The most common question before an AI-in-operations pilot is: is our data good enough?
The honest answer: maybe. But the better question is: good enough for which use case?
AI-based root-cause analysis doesn't need the perfect digital factory. It needs a clear loss, a meaningful quality or outcome measure, relevant process data, and a team that can validate hypotheses in operation.
1. A target metric that really counts
Without a good target metric there's no good root-cause analysis. Scrap rate, first-pass yield, moisture, torque, surface defects, line stops or complaints can all work. What matters is that the measurement is stable, can be placed in time, and is operationally relevant.
If the quality metric itself varies, is poorly defined, or arrives too late, that's where the work has to start.
2. Process data tied to time or object
Root-cause analysis needs connection. Which parameters belonged to which part, batch, order, material lot or time window? Without that link you get analyses that look mathematical but don't hold up in the plant.
Typical data sources are PLC, MES, SCADA, historian, test systems, lab values, maintenance data, recipes, shift notes and ERP context. Not everything has to be perfectly integrated on day one. But for the bottleneck you've chosen, the chain has to be plausible.

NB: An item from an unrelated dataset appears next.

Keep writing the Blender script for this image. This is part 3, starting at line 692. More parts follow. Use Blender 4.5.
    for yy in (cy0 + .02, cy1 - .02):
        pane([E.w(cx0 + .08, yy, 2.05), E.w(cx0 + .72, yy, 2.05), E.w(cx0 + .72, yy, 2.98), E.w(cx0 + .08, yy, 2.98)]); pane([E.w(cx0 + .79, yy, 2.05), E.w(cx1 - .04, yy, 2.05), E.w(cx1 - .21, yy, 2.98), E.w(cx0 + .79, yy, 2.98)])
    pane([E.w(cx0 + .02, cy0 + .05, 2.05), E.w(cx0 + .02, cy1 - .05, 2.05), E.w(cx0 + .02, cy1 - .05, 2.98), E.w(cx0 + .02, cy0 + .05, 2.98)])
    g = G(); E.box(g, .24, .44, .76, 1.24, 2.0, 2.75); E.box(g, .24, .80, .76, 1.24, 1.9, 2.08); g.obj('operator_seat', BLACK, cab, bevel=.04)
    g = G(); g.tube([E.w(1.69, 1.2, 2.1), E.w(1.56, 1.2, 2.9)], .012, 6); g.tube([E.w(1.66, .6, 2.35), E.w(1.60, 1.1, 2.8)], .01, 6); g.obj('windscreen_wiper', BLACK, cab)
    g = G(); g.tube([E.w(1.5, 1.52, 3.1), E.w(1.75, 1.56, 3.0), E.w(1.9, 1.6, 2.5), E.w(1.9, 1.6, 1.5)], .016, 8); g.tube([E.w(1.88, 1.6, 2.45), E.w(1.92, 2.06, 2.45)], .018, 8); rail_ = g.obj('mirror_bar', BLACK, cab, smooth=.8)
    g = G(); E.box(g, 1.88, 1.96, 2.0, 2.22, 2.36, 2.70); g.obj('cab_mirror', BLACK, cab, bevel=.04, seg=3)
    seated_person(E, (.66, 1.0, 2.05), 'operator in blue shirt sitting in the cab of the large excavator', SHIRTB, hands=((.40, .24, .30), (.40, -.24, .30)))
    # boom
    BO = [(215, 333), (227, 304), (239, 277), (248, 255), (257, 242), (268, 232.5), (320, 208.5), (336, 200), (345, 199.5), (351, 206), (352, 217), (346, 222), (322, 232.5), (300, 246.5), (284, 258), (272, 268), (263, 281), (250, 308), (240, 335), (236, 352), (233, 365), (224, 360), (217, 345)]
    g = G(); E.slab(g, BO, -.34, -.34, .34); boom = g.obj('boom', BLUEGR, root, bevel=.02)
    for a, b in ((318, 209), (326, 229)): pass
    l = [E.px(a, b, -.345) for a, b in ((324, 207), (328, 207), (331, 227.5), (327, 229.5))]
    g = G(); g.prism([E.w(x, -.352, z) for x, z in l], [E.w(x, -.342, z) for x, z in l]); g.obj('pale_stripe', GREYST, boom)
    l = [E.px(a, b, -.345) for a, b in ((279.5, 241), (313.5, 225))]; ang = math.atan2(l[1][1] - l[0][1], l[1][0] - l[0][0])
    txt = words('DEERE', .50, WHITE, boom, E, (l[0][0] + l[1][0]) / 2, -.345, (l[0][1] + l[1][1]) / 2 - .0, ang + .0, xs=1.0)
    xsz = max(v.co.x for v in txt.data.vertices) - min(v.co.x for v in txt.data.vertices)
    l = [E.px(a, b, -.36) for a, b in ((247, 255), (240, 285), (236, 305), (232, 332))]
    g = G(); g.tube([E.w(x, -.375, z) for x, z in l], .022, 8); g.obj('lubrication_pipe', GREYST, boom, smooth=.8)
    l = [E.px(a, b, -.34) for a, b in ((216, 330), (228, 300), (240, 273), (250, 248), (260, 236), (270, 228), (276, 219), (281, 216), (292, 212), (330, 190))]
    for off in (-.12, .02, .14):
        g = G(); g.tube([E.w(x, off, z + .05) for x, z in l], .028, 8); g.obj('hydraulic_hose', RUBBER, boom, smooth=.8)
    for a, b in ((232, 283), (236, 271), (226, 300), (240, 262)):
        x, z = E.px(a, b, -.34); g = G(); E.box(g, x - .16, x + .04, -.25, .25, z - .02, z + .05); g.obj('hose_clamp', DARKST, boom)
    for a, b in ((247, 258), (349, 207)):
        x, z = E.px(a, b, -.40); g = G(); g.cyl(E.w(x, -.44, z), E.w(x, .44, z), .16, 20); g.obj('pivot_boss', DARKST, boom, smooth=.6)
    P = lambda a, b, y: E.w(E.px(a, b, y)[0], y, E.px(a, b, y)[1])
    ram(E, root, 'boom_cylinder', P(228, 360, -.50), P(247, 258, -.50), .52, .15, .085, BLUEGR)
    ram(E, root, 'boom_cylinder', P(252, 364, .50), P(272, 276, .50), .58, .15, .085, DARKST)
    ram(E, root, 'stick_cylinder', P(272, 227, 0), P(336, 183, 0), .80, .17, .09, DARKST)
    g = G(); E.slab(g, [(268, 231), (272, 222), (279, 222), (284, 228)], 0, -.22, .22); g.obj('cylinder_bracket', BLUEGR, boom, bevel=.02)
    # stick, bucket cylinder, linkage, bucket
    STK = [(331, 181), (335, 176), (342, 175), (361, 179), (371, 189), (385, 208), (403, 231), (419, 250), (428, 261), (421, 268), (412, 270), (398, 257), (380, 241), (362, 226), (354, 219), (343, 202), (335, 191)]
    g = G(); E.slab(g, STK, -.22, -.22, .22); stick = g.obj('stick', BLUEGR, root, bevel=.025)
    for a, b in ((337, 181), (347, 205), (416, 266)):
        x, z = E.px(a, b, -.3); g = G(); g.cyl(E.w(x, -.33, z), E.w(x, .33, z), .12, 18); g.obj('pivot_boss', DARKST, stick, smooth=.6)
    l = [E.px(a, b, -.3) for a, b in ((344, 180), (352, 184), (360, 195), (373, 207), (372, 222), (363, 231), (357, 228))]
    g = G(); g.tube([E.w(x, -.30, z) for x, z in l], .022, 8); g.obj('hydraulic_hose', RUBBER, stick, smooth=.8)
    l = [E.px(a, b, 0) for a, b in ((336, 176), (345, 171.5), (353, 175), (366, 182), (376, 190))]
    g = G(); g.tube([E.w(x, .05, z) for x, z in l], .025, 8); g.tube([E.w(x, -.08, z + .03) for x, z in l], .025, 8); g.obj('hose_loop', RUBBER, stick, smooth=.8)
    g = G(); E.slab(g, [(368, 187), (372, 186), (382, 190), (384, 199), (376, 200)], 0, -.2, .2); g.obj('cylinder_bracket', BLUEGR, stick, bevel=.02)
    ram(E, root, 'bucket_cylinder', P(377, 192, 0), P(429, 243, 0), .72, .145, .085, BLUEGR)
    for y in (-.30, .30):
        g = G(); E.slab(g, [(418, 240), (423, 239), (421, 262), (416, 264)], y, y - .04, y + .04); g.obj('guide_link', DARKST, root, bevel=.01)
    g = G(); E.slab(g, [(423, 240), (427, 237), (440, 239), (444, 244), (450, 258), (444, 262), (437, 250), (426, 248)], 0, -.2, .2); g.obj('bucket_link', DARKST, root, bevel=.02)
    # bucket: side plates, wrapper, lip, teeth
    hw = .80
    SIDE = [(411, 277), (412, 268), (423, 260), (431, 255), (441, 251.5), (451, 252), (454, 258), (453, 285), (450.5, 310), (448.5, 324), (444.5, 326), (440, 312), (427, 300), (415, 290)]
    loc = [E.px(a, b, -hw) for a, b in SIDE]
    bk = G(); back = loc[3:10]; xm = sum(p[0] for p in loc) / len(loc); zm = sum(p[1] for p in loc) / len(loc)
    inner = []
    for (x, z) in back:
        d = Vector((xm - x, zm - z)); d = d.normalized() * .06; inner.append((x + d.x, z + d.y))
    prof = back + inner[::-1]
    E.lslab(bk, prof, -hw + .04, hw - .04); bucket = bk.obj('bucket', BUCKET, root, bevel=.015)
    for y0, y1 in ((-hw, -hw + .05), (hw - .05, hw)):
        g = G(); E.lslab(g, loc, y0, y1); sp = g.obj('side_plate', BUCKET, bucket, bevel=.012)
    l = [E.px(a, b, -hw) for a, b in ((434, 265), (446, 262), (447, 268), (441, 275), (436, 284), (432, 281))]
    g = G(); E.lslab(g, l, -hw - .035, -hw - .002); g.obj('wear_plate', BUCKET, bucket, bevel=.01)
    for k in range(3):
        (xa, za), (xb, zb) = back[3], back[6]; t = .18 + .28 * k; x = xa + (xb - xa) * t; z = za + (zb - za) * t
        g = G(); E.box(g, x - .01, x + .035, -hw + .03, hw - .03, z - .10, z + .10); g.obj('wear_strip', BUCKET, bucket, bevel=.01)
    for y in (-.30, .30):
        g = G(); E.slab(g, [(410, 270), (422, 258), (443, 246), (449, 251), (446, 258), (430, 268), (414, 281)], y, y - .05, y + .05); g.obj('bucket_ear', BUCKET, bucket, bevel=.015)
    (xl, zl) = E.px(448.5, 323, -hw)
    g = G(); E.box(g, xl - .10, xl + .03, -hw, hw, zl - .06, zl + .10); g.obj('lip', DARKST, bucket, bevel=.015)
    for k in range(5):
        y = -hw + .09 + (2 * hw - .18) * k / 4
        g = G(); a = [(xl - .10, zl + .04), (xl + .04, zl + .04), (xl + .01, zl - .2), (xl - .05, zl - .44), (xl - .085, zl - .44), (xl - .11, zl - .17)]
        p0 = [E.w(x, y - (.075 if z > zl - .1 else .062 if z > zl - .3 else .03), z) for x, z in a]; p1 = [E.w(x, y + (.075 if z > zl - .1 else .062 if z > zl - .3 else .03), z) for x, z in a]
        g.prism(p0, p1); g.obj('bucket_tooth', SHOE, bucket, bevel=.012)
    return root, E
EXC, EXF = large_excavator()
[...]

3. Process knowledge, not just data volume
More parameters don't automatically make an analysis better. Good teams know which parameters are physically related, which are only proxies, and which measurement is unreliable in daily use.
So Jidokai should always be told with a practitioner setup: AI finds patterns, people know the process reality, and together they build a better hypothesis.
4. One line, one loss picture, one owner
The best start is rarely a corporate programme. Better is a lighthouse line with a clear pain: recurring scrap, rework, drift, micro-stops or slow complaint analysis.
You also need an owner who can make decisions. Otherwise AI turns into analysis without execution.
The takeaway
Data maturity isn't an abstract score. It shows up in whether a concrete problem can be understood better and solved more stably with the data you already have.